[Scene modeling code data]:
-*-

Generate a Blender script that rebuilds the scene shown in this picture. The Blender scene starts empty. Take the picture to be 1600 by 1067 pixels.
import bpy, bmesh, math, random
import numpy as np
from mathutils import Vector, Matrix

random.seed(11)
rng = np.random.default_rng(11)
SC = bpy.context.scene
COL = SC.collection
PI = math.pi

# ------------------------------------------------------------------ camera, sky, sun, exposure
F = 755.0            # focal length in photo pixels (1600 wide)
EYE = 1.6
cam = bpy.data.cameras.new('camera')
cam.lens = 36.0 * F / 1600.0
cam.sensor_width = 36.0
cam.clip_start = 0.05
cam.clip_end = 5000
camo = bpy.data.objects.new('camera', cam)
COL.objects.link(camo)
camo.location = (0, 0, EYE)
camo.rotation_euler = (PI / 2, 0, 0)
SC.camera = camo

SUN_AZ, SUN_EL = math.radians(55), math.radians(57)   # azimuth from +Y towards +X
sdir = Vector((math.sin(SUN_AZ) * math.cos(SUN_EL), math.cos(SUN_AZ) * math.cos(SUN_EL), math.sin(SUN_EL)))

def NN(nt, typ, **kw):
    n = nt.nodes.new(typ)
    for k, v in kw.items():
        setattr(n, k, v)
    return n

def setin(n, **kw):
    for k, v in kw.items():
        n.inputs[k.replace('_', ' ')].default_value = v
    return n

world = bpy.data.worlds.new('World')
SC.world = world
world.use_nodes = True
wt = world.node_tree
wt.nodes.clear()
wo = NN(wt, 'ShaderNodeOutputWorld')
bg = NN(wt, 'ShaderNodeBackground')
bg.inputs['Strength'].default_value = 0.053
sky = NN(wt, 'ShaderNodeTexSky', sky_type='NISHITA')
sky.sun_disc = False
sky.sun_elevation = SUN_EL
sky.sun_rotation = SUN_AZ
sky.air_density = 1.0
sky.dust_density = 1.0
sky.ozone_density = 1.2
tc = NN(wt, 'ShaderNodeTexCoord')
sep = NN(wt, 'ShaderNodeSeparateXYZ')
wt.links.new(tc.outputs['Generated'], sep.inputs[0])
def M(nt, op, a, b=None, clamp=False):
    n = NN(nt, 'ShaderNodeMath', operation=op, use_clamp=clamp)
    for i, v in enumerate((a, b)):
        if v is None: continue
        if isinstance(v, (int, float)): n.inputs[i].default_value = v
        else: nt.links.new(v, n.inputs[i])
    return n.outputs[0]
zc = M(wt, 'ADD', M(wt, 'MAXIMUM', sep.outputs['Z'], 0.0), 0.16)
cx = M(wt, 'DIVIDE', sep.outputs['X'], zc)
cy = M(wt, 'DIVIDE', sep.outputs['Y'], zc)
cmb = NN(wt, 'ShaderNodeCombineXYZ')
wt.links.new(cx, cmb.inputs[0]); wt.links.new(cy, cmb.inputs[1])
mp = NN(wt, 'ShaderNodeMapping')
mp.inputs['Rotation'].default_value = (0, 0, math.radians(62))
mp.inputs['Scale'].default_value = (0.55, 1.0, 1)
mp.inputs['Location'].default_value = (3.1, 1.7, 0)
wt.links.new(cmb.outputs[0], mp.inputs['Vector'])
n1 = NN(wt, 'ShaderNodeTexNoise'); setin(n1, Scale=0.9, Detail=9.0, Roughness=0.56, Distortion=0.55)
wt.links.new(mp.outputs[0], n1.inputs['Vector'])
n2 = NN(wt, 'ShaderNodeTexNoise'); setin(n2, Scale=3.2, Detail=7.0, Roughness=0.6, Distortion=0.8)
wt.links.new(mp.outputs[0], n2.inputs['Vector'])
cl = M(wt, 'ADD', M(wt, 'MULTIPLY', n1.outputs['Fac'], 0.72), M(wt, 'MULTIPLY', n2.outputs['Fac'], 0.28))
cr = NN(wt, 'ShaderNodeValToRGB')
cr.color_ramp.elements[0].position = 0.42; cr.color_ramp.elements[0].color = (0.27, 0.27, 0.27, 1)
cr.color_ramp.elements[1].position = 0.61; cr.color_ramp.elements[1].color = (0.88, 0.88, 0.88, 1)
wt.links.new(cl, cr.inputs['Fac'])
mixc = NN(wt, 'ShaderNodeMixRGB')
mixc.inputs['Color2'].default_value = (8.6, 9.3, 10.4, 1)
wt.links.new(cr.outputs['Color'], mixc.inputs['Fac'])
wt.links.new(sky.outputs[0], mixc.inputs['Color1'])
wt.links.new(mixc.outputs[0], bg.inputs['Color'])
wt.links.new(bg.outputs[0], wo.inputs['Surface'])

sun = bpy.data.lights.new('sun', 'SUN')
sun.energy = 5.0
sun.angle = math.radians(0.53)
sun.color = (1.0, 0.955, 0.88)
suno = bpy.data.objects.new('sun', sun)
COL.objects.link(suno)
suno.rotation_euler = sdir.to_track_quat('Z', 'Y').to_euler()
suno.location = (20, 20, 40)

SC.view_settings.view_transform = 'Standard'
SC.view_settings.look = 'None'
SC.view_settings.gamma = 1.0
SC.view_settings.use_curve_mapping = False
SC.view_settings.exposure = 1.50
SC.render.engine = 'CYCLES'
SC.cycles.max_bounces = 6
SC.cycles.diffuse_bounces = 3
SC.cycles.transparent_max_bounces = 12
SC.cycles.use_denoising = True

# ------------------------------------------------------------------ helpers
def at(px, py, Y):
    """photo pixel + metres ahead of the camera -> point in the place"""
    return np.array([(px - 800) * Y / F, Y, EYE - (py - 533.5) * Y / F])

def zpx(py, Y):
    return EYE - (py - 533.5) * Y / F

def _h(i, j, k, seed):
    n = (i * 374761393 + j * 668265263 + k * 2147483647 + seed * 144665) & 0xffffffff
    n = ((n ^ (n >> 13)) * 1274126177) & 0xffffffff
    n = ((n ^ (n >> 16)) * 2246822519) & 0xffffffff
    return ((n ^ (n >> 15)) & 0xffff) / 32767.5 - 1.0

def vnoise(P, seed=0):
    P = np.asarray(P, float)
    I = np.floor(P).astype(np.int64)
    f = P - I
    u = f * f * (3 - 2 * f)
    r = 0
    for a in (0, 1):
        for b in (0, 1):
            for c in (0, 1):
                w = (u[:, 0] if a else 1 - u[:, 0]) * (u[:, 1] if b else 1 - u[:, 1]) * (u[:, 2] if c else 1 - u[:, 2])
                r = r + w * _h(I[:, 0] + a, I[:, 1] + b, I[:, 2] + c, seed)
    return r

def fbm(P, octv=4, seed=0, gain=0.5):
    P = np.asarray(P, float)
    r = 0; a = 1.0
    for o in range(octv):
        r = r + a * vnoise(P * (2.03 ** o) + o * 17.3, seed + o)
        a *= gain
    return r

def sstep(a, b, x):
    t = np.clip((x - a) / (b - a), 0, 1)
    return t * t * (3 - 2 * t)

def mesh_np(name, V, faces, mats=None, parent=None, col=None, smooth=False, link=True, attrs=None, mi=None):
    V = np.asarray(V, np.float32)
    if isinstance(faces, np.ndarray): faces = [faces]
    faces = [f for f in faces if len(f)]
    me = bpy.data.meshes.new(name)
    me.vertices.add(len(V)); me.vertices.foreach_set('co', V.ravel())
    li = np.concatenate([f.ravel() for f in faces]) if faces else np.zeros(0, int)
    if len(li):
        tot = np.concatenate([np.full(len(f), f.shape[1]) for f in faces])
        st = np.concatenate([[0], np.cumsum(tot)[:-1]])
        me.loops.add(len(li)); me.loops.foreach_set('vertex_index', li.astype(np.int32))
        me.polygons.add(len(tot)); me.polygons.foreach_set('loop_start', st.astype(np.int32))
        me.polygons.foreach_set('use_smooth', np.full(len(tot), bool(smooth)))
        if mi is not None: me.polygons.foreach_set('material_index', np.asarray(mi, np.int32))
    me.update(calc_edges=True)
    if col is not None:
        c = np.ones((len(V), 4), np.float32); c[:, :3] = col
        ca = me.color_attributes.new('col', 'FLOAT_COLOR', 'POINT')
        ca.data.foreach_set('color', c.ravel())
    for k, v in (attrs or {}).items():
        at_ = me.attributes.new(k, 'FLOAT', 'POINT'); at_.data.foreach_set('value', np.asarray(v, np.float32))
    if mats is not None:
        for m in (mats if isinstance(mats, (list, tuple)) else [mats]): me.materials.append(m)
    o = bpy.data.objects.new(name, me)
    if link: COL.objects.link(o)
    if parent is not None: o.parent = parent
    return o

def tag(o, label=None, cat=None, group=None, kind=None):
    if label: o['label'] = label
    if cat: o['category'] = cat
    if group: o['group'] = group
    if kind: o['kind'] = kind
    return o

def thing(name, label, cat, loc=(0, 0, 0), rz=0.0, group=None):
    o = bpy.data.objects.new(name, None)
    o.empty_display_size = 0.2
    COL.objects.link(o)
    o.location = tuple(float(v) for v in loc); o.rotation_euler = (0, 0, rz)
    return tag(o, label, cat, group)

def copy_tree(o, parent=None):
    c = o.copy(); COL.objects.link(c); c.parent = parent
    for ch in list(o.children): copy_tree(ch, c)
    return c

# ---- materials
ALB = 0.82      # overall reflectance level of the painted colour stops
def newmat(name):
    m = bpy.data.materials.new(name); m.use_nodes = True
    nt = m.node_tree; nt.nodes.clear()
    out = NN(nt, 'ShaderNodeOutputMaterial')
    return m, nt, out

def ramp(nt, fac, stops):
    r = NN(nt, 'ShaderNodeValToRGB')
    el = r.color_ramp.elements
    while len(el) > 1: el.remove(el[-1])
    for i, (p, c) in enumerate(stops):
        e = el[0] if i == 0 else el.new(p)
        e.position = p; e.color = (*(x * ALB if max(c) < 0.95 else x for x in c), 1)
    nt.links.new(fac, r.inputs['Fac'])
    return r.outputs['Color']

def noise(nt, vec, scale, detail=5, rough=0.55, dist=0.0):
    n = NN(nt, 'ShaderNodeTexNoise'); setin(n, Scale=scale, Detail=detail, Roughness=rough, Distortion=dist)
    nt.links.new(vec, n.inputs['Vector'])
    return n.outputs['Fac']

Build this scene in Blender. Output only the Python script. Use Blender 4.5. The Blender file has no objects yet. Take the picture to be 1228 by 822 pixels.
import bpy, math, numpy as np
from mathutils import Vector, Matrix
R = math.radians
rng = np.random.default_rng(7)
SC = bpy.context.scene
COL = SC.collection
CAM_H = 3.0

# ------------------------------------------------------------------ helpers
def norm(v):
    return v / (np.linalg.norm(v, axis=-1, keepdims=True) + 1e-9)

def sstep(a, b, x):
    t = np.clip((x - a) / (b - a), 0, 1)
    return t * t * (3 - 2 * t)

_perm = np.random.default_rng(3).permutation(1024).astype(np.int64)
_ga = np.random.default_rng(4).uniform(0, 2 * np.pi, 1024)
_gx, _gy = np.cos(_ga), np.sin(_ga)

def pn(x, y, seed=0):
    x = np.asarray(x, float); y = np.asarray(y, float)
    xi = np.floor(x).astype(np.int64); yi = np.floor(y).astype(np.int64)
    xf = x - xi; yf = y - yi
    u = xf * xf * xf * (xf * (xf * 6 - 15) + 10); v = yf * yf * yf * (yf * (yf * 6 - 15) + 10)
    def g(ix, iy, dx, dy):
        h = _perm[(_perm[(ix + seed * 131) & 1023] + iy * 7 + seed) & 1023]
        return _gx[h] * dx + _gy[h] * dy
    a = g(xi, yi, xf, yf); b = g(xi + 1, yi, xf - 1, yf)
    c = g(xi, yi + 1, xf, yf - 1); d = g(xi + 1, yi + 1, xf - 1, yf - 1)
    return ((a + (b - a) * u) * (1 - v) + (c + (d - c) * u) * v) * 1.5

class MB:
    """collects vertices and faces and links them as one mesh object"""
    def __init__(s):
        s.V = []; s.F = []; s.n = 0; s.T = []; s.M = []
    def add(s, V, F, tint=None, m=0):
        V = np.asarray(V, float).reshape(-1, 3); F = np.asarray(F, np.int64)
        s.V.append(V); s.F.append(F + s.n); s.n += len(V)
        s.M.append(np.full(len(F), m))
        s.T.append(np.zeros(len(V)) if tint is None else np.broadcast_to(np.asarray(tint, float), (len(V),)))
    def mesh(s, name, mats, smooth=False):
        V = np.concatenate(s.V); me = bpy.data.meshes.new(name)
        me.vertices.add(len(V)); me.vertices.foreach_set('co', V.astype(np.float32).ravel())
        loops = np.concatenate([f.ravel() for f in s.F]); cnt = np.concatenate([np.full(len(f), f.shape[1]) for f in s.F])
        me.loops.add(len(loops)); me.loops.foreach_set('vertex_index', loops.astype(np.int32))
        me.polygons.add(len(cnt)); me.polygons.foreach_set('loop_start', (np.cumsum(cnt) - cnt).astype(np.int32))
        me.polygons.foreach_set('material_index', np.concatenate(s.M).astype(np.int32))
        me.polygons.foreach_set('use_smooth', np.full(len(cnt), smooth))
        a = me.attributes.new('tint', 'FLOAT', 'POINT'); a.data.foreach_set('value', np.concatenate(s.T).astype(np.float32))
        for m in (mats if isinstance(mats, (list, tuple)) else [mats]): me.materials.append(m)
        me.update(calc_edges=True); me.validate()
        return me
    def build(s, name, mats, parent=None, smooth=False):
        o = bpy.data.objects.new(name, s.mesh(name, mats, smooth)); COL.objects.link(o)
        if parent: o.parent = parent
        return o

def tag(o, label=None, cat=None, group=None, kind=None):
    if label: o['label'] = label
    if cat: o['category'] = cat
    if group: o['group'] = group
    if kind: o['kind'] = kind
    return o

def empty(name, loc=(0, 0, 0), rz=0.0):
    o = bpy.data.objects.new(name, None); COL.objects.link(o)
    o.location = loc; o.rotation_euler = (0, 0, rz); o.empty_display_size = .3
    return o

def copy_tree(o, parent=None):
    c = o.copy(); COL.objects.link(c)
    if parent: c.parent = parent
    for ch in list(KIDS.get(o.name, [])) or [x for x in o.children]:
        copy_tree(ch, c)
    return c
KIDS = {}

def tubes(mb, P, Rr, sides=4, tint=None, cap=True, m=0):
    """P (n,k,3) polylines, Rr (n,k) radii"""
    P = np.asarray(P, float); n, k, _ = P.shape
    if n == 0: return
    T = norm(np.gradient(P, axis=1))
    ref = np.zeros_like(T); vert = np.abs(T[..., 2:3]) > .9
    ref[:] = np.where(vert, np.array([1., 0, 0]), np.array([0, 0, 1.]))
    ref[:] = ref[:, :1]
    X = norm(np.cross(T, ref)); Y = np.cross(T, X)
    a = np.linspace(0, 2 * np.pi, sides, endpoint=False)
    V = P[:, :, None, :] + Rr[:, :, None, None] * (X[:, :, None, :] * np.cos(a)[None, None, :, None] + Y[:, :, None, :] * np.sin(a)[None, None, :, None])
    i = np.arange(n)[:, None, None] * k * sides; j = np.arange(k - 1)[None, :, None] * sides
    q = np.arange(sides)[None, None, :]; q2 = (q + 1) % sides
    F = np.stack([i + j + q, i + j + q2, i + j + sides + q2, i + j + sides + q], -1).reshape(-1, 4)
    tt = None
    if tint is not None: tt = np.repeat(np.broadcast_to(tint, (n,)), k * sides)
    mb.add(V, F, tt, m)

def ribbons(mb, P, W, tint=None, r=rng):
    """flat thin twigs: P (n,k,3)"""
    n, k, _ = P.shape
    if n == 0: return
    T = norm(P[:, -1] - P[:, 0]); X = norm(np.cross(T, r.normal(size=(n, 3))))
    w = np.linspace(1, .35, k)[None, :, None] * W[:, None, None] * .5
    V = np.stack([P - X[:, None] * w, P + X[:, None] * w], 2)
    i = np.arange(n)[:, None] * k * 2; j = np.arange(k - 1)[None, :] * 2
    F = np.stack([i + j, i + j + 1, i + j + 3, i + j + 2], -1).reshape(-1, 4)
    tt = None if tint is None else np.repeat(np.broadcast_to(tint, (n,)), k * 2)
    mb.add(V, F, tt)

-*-

[What to work on]: Copy out exactly the lines running from the one with "Build this scene" to the one with "CAM_H = 3.0", including both ends, and nothing more.

[Finished answer]:
Build this scene in Blender. Output only the Python script. Use Blender 4.5. The Blender file has no objects yet. Take the picture to be 1228 by 822 pixels.
import bpy, math, numpy as np
from mathutils import Vector, Matrix
R = math.radians
rng = np.random.default_rng(7)
SC = bpy.context.scene
COL = SC.collection
CAM_H = 3.0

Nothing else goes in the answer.